Yeah, it’s a bit hard to convince people you are doing something when you are not actually doing it, just pretending to with lots of lofty, vacuous language. Time covers the long version:

… policymakers figured the most chilling scenario for unemployment in 2009 was 8.9% — a figure we breezed past in May. From December 2007 to August 2009, the economy jettisoned nearly 7 million jobs, according to the Bureau of Labor Statistics. That’s a 5% decrease in the total number of jobs, a drop that hasn’t occurred since the end of World War II. The number of long-term unemployed, people who have been out of work for more than 27 weeks, was the highest since the BLS began recording the number in 1948. Jobless figures released Sept. 4 showed a 9.7% unemployment rate, pushing the U.S. — unthinkably — ahead of Europe, with 9.5%.

America now faces the direst employment landscape since the Depression. It’s troubling not simply for its sheer scale but also because the labor market, shaped by globalization and technology and financial meltdown, may be fundamentally different from anything we’ve seen before. And if the result is that we’re stuck with persistent 9%-to-11% unemployment for a while — a range whose mathematical congruence with that other 9/11 is impossible to miss — we may be looking at a problem that will define the first term of Barack Obama’s presidency the way the original 9/11 defined George W. Bush’s.

Why is Europe doing OK? Well, they did not go the liberal fantasy economics route and put their hopes in sluggish government spending programs tightly focused to help just a few preferred groups. The smart folks went with across the board measures (like tax cuts, reduce regulation, etc) to prime the engines of entrepreneurs across economic spectrum. We played foolish liberal games by limiting the job creation spending to a tiny subset businesses based on liberal litmus tests. Had to be transportation jobs done by unions in certain districts.

On top of that the money had to grind its way through the federal bureaucracy, which means it was never going to kick in for at least a year, if not more.

That idiocy was never going to turn around an economy the size and scope of America’s. It was a fool’s errand proposed by fools (of course). And the reason we will have the same dismal results for years? Because we are going to stick with the same dismal policies for years – until we vote out the liberals in DC and turn this nation around.

Hopefully, California can also wake up from its nightmare and dump its failed leaders as well.

2 responses so far

2 Responses to “Obamanomics: The Californication Of America’s Economy”

  1. WWS says:

    Good post, I’m amazed that the Times would print this (or that Larry Summers would admit it)

    Oh but wait – now Obama is going to start a trade war with China. Oh, that’ll work! It worked when Smoot and Hawley tried it, didn’t it????

    a small clarification. Europe is doing *relatively* better than the US, but not really “Ok”. They have simply gotten acclimatized to the much higher unemployment levels that socialist systems carry with them, and high unemployment is now a way of life.

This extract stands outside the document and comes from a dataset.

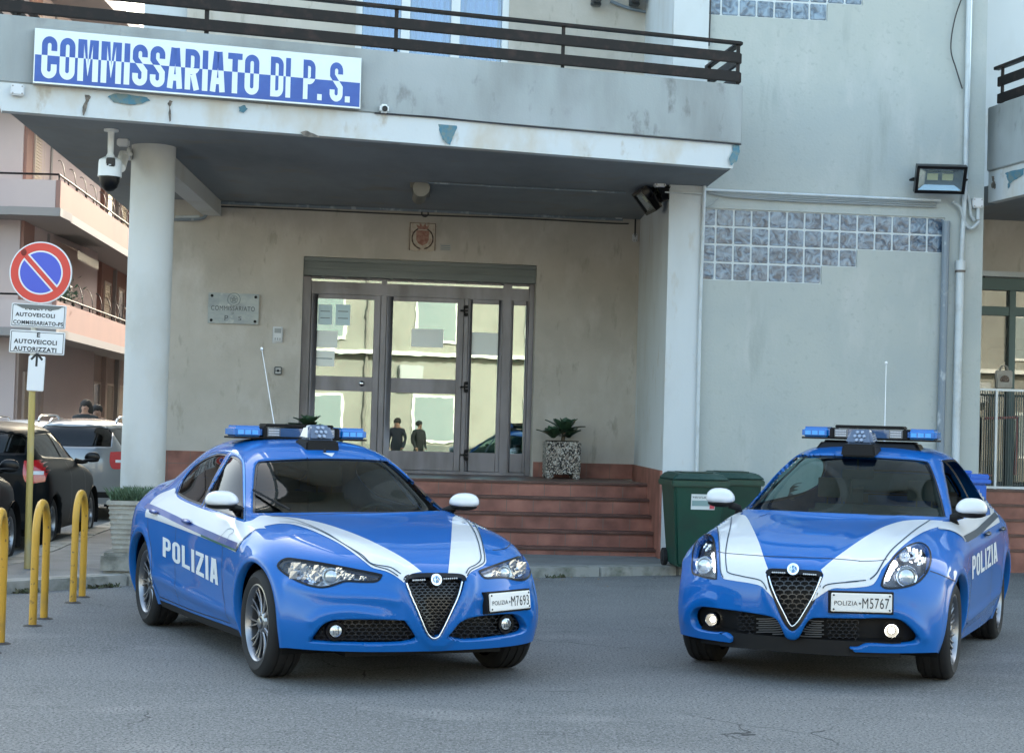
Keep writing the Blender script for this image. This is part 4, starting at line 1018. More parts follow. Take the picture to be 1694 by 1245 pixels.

    You have to be careful with any numbers they publish, because they game them so badly. For example, the UK has reported that they only have a 7.8% unemployment rate – and yet at the same time they now report that 16% of UK households now have NO working adults and exist entirely on the dole. Wrap your mind around those numbers and you can see how useless the reported numbers are becoming.

    All of Europe is still on shaky financial ground, but the UK is arguably now the biggest basket case in the world. Expect the disbanding of most of their military forces and the scrapping of their blue water navy over the next 5 years as a result – even if the Tories *Do* win the next election.

    It’s been suggested that the name should be changed to “Little Britain”, since as a nation the days of “Great” Britain are now gone forever.

  2. crosspatch says:

    Europe is doing “ok” because their tax revenues for their states and provinces weren’t due to artificially inflated housing values and the property taxes that generates. Even on top of inflated property taxes, California STILL ran a deficit. Now that has imploded. But it gets worse.

    People were expecting Social Security to go broke at some point. They were hoping for some protection in their old age with the value of their homes. Realtors were promoting that idea with the notion of “they aren’t making any more land” and implying that real estate values would go nowhere but up forever.

    Congress got into the act mandating that millions more buyers be flood into the market driving prices up even higher. And then the bubble burst.

    This is going to take a LONG time to fix. Other countries aren’t having it so bad because they didn’t suffer from the artificial housing bubble that our country did because of the Community Reinvestment Act.

    Congress has screwed us for years and the shoe is REALLY going to drop when social security goes broke AND people have no equity in their homes.